Textielmuseum Tilburg verwerkt 50.000 kilometer garen voor gordijnen in Tilburgse Spoorzone
Michel Leermakers van het Textielmuseum staat trots achter zijn weefmachine. Lachend vertelt hij dat voor de zes enorme gordijnen in totaal 47.890 kilometer garen is gebruikt. "Een gigantische klus,"voegt hij er aan toe.
Textiele wanden
De zes gordijnen komen in de nieuwe ruimtes van de verbouwde Lochal te hangen. Door met de gordijnen te variëren, verandert de ruimte. Babette Pörtzgen van het museum noemt de gordijnen ook wel textiele wanden. De grootste is vijftien meter hoog en ruim vijftig meter lang.
De gordijnen zijn een ontwerp van architectenbureau |nside Outside. Zij hebben al eerder met het Textielmuseum samengewerkt. Toen ging het om een gordijn van vijfhonderd meter voor de Nationale Bibliotheek van Qatar. Vorig jaar kwamen de architecten met het idee om iets vergelijkbaars voor de Lochal te doen; vergelijkbaar én nog net een tandje meer.
De bovenkant van de gordijnen bestaat uit een dikke stof waarin ook kleuren zijn verwerkt. De onderkant is van een lichter, transparanter materiaal. Mensen die door het gebouw lopen, houden zo toch zicht op de omgeving.

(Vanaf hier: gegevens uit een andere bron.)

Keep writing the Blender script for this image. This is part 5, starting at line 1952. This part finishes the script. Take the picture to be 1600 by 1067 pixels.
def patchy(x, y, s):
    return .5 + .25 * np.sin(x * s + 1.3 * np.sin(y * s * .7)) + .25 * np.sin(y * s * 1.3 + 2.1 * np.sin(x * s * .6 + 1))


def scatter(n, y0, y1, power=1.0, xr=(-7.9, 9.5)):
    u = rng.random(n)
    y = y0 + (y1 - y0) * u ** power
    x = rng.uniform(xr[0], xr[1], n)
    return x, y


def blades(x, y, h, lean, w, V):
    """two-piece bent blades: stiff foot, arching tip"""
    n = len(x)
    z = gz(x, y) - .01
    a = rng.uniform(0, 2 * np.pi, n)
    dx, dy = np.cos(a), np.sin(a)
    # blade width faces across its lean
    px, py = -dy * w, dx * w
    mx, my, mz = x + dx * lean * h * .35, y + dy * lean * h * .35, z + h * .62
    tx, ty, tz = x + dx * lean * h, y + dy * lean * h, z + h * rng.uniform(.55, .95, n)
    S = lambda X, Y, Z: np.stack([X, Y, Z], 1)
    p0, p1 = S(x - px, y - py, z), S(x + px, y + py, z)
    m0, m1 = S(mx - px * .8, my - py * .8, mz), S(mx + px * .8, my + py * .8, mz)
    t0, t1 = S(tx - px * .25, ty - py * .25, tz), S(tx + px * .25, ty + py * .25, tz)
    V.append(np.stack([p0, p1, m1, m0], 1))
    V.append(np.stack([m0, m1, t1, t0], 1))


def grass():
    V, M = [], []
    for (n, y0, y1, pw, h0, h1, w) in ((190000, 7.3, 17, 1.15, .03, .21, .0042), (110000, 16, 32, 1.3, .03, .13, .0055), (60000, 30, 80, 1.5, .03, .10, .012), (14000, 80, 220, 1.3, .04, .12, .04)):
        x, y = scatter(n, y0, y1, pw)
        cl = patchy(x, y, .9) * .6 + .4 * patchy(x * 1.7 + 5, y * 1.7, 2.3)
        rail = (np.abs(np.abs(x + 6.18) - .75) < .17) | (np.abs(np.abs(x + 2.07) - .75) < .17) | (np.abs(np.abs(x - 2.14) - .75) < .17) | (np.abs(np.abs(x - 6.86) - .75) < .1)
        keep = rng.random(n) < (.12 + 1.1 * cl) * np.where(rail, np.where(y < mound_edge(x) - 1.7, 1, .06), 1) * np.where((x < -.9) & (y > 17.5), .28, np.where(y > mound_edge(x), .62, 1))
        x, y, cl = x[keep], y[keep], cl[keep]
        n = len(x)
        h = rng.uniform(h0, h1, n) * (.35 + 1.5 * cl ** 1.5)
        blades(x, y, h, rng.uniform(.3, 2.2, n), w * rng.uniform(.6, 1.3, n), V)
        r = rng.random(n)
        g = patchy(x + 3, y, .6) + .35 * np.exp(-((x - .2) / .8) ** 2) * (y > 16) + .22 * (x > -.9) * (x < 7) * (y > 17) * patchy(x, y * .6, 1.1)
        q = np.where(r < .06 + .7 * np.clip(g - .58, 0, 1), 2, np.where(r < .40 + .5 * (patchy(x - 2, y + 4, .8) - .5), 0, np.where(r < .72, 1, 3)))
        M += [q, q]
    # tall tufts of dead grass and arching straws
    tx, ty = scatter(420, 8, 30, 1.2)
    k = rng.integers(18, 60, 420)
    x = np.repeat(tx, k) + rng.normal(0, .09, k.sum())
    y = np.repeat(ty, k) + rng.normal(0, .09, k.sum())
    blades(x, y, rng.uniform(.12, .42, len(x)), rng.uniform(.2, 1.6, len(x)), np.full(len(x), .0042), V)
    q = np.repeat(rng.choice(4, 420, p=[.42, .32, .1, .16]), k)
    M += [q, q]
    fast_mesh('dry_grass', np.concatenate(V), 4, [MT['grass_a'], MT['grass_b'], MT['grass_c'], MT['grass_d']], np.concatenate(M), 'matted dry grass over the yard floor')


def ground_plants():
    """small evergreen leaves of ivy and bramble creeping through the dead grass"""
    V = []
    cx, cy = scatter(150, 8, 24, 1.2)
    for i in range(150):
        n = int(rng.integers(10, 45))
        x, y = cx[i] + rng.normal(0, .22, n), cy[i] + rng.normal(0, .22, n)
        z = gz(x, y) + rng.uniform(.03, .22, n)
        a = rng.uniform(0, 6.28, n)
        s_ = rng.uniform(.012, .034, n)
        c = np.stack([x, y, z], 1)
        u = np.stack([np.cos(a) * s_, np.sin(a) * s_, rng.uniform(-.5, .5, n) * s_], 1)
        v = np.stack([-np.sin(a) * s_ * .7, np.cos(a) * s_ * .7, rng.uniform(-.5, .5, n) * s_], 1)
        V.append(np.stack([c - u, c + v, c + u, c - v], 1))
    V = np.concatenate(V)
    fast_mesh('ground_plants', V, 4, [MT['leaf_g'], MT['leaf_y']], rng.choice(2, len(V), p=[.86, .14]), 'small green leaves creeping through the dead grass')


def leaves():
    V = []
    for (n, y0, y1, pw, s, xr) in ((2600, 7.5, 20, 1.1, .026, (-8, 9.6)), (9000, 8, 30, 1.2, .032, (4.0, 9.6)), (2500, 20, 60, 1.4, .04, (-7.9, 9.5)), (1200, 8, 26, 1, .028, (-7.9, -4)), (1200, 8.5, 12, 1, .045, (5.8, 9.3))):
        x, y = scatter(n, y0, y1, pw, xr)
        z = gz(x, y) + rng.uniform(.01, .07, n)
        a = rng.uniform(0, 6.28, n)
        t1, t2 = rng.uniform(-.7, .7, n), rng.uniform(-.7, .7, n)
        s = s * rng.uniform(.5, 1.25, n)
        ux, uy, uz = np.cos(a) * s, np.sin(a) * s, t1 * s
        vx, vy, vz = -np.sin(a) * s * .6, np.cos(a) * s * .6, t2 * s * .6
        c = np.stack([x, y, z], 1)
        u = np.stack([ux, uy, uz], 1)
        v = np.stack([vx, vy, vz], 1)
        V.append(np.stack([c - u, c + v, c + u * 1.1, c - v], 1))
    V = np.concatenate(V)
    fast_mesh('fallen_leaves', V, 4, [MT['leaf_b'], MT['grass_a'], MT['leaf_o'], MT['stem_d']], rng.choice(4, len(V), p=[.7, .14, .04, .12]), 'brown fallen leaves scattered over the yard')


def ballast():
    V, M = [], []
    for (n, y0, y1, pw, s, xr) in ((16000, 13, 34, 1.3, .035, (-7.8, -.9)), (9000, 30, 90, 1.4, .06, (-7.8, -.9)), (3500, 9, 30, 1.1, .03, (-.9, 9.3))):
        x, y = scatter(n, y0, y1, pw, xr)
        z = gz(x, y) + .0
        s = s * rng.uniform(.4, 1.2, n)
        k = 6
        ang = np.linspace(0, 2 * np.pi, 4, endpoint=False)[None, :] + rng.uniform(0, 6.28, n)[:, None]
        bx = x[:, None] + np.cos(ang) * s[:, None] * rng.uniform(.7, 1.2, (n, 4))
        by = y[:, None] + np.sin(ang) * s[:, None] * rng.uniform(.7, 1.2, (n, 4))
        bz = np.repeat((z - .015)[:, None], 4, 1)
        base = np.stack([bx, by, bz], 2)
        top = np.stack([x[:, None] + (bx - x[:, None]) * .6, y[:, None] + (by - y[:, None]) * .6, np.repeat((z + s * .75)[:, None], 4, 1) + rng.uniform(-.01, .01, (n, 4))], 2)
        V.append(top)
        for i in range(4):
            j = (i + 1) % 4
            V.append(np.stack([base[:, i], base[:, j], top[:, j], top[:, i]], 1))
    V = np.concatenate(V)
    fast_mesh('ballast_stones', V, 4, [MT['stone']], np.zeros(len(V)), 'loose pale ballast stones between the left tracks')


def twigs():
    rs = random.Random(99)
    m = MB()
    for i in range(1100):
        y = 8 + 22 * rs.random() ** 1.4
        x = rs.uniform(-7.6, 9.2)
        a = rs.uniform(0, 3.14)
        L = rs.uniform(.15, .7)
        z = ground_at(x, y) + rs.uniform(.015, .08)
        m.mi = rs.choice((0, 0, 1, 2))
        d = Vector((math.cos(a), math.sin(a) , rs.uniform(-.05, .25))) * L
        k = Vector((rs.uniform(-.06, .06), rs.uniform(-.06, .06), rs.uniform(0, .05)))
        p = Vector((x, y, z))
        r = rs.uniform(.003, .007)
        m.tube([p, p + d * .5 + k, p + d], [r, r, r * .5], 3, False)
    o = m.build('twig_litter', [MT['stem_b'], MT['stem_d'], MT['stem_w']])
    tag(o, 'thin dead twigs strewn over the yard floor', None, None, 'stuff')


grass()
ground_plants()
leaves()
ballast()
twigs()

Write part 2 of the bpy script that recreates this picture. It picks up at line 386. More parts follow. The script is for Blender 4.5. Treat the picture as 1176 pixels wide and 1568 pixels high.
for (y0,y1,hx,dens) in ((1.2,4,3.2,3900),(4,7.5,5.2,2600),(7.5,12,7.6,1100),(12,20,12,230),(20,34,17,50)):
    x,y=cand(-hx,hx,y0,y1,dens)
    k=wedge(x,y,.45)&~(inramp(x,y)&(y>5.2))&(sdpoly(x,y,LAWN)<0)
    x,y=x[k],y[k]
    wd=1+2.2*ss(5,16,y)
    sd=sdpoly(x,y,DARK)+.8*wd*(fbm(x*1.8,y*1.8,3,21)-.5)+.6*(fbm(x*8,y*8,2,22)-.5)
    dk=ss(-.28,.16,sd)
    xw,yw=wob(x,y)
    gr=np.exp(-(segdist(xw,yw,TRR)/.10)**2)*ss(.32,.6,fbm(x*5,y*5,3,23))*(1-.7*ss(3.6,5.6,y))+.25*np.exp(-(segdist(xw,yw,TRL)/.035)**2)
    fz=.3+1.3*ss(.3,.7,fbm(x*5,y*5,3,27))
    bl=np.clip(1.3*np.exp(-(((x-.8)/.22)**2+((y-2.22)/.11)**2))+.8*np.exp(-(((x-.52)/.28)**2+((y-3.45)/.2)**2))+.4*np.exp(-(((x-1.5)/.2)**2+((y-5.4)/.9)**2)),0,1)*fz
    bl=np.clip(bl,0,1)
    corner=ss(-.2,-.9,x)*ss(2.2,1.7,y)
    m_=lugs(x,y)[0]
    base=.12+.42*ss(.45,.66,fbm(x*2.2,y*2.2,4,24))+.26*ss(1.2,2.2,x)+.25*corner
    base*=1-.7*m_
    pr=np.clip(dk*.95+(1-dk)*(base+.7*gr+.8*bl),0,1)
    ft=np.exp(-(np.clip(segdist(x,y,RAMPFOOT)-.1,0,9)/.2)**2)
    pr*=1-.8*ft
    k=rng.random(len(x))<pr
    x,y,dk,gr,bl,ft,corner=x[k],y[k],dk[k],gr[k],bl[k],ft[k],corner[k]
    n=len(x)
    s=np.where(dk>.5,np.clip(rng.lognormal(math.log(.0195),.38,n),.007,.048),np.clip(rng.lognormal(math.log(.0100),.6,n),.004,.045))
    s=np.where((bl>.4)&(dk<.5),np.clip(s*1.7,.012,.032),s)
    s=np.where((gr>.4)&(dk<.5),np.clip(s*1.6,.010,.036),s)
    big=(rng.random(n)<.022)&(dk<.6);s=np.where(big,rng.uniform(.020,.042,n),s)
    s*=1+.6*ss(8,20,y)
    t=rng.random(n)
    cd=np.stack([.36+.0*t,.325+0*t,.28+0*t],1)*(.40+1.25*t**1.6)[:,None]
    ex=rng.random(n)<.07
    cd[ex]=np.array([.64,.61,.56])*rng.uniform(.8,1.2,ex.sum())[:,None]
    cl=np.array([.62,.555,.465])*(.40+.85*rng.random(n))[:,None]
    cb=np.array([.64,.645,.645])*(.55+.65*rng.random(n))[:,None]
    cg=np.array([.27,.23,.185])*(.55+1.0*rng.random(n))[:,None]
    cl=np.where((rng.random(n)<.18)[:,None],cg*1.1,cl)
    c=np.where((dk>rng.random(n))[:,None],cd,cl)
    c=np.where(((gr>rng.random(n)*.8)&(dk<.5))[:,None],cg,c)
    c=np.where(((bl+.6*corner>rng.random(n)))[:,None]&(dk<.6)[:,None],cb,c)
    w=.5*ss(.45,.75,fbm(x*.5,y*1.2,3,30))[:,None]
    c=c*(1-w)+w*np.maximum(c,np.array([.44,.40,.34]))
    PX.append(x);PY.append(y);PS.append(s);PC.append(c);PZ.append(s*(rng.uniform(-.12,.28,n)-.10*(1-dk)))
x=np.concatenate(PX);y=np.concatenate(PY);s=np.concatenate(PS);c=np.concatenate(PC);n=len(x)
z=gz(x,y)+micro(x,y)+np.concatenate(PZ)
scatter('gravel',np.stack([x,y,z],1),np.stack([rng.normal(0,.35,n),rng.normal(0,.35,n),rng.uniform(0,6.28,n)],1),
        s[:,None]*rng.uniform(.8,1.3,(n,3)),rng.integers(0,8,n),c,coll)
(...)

Ze gaan nog naar Frankrijk
Het weven van de stoffen is een behoorlijke klus. Maar dan zijn er nog geen gordijnen. De stoffen worden door het museum voorzichtig ingepakt en beginnen dan aan een reis langs drie ateliers, waarvan er één in Frankrijk staat. In de ateliers worden de weefsels aan elkaar vastgemaakt en op de juiste maat gebracht. Daarna moeten ze nog worden opgehangen, aan een rails die dus vijftien meter boven de grond hangt terwijl de gordijnen vele honderden kilo's zwaar zijn.
Babette en Michel vinden het leuk dat de gordijnen straks in Tilburg komen te hangen. "Voor Tilburgers, door Tilburgers,' zegt Babette. Zo kunnen ze hun aan hun stadsgenoten laten zien wat er in het Textielmuseum allemaal kan.